WHAT TO PRODUCE
Reproduce exactly the lines below, from the first through the one containing "return m, nt, nt.nodes['Principled BSDF']", and nothing more.

DATA SHOWN
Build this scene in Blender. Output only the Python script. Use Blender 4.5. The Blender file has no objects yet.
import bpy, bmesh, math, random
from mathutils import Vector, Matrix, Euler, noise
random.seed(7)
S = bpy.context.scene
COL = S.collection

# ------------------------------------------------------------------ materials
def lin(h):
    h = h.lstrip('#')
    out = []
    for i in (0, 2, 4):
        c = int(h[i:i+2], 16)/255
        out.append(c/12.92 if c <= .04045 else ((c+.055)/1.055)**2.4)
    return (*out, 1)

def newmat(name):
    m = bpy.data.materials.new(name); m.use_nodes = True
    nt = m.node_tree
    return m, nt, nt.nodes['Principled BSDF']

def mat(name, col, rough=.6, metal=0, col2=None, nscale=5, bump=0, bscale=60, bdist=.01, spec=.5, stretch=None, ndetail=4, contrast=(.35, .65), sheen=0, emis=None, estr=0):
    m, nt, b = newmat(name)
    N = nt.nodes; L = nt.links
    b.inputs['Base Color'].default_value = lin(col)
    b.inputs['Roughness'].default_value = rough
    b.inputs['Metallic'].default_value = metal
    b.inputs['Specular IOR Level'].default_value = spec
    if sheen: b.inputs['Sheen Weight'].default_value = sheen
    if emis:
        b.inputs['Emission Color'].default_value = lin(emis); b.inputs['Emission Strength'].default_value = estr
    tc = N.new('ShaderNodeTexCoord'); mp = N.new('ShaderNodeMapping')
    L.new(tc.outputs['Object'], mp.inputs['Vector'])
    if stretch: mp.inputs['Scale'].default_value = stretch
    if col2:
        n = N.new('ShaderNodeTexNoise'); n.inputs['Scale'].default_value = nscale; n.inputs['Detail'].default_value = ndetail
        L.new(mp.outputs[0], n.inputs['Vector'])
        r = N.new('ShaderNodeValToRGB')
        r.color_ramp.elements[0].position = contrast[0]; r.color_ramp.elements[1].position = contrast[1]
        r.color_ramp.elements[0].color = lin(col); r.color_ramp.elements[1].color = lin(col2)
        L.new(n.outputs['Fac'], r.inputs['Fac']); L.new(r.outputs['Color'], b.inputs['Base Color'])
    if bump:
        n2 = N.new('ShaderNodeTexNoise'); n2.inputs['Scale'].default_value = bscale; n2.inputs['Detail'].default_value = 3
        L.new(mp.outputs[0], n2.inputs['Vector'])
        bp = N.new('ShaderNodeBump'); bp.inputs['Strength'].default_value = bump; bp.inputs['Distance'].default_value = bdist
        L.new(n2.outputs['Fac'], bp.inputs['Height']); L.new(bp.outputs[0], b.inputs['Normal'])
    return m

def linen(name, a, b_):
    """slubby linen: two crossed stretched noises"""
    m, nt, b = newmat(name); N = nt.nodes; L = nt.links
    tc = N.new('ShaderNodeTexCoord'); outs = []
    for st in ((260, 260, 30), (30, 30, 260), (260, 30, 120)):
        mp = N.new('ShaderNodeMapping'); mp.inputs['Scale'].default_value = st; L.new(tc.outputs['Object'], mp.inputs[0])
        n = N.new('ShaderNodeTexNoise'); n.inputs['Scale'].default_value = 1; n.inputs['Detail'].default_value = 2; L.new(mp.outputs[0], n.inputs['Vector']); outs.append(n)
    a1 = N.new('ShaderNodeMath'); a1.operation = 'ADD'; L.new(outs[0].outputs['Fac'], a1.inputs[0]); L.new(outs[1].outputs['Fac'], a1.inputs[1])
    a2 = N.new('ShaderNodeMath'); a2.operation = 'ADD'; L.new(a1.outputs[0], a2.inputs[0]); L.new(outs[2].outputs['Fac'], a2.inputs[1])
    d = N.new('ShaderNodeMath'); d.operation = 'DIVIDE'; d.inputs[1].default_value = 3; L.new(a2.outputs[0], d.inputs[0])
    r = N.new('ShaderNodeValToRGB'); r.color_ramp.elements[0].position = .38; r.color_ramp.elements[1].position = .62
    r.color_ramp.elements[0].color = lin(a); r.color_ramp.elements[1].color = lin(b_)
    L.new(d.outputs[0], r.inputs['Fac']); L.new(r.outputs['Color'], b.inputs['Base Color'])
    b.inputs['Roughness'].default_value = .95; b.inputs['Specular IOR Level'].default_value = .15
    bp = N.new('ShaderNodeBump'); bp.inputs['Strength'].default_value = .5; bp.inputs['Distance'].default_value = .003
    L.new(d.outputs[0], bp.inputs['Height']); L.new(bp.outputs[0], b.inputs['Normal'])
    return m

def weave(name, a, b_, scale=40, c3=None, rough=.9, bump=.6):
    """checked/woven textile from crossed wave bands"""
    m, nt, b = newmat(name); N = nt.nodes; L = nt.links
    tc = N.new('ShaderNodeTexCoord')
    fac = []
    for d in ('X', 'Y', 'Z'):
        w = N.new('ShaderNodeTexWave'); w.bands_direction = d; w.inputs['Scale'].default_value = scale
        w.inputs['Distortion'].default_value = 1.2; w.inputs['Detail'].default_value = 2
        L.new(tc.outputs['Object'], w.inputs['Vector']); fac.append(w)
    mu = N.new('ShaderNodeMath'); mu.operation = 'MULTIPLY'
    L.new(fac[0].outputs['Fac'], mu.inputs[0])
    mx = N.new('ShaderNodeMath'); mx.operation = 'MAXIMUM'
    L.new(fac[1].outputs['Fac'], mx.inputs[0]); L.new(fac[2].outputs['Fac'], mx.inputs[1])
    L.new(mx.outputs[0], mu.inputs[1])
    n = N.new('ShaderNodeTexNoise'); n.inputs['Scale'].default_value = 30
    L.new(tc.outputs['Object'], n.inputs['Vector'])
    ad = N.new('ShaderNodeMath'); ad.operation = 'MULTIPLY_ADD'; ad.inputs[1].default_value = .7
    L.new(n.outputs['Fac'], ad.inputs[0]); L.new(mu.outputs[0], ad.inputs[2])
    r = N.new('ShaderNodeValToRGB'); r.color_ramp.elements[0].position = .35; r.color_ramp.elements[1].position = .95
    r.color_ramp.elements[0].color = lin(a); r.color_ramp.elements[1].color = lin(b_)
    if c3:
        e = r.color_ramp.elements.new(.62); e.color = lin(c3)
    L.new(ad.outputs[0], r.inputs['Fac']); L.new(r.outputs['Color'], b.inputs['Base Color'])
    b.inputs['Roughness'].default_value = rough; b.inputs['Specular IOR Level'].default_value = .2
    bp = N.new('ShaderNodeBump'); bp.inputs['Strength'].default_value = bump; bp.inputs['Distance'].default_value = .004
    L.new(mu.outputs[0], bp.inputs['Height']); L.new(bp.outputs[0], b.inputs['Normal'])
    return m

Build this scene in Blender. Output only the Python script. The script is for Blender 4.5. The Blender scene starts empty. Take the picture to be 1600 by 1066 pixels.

RESPONSE
Build this scene in Blender. Output only the Python script. Use Blender 4.5. The Blender file has no objects yet.
import bpy, bmesh, math, random
from mathutils import Vector, Matrix, Euler, noise
random.seed(7)
S = bpy.context.scene
COL = S.collection

# ------------------------------------------------------------------ materials
def lin(h):
    h = h.lstrip('#')
    out = []
    for i in (0, 2, 4):
        c = int(h[i:i+2], 16)/255
        out.append(c/12.92 if c <= .04045 else ((c+.055)/1.055)**2.4)
    return (*out, 1)

def newmat(name):
    m = bpy.data.materials.new(name); m.use_nodes = True
    nt = m.node_tree
    return m, nt, nt.nodes['Principled BSDF']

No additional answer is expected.